Ancora un volume, questa volta “In riva al fiume”

Dei carissimi amici, con la complicità di suor Teresa, ogni anno raccolgono tutte le pagine di questo mio “diario” e le pubblicano in un unico volume. Sanno che mi fa piacere e perciò sono tanto cari da stampare le varie annate.

Io tento di giustificarmi di fronte alla mia coscienza dicendomi che “quando sarò vecchio” troverò conforto nel recuperare episodi, nomi, pensieri e problemi del passato. Poi però il solito “grillo parlante” mi dice onestamente: «Ma sei già vecchio!» Dato poi che neanche minimamente mi illudo che la lettura delle mie divagazioni possa tornar utile a qualcuno, mi lascio andare a questo gioco e a questo autoinganno abbastanza infantile.
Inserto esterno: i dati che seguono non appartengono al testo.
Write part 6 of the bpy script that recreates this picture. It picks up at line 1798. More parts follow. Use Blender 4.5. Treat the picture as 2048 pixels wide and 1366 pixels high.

A tutt’oggi i miei amici stanno lavorando sulla raccolta del 2009. Siccome facciamo tutto in casa, per non spendere soldi in questo tempo di ristrettezze economiche, ogni tanto sentono il bisogno di consultarsi con me. L’ultima volta che abbiamo parlato del prossimo volume, che dovrà uscire prima di Natale, questi cari amici mi dissero che c’era il problema del numero di pagine, che col tempo vanno sempre crescendo. Infatti col tempo divento sempre più prolisso. Poi c’era il problema della prefazione e quello del titolo.

Per quest’ultimo proposi “Il canto del cigno”. E’ stata però una ribellione! Troppo funereo! Ma ad ottant’anni cosa possono attendersi ancora da me? Per affetto e riconoscenza ho ripiegato su un altro titolo, che dice pressappoco la stessa cosa, ma lo dice con un po’ più di ipocrisia “In riva al fiume”.

Il mio tempo ormai non è più quello del protagonista, ma semmai quello dell’osservatore che vede il corso della vita, delle vicende umane ed ecclesiali che scorrono verso la foce, talora come relitti e talaltra, fortunatamente, come speranze. Per la prefazione, poi, mi sono imputato, mi pare indecoroso costringere qualcuno a dire bugie, e a tentare di coprire le vergogne di pensieri contorti, irrequieti o polemici con dei pannolini che comunque rimarrebbero sempre trasparenti o non capaci di rendere ricco ciò che è povero. Ho detto loro che alla prefazione ci penserò io. Chiederò scusa per tanta audacia, o meglio per tanta sventatezza, promettendo preghiere di riparazione per i pochi che leggeranno il nuovo volume.